Zachęcona takim komentarzem oraz stwierdzeniem, iż Mikel Santiago nazywany jest hiszpańskim Stephenem Kingiem, bez ociągania rozpoczęłam lekturę... i z każdą przeczytaną stroną czekałam na całkowite zatracenie w lekturze, które niestety nie nastąpiło.

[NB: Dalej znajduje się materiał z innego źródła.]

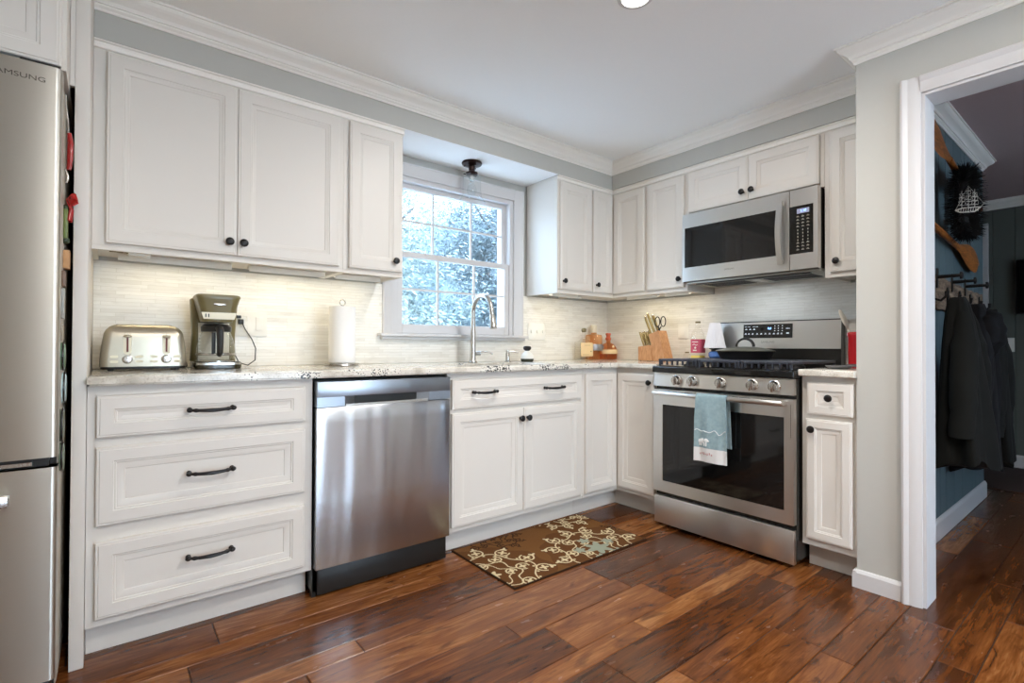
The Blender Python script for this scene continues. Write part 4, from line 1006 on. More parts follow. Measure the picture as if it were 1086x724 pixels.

Główny bohater, kompozytor Peter Harper, w celu próby odnalezienia weny twórczej oraz pozbierania się po rozwodzie, wynajmuje dom w sielskiej irlandzkiej wiosce. Pewnego wieczoru, w drodze powrotnej z kolacji u sąsiadów, zostaje porażony piorunem, co staje się początkiem niewytłumaczalnych zdarzeń. Peter, który odziedziczył dar przewidywania przyszłych zdarzeń po swojej matce, nawiedzany jest coraz częściej przez przeczucie zbliżającego się niebezpieczeństwa, zagrażającemu jego najbliższym. Te wydarzenia w tajemniczy sposób łączą się z faktami o życiu bliskich Harpera, których się nie spodziewał i przez które staje się podejrzliwy i nieufny. Czy Peterowi uda się ochronić najbliższych i co okaże się prawdą, a co fikcją?
Na opowiedzenie tej historii w zupełności wystarczyłaby połowa objętości książki. Santiago przytłacza nadmierną treścią, odbierając tym samych przyjemność z poznawania dalszego ciągu. A szkoda, bo sam pomysł był intrygujący.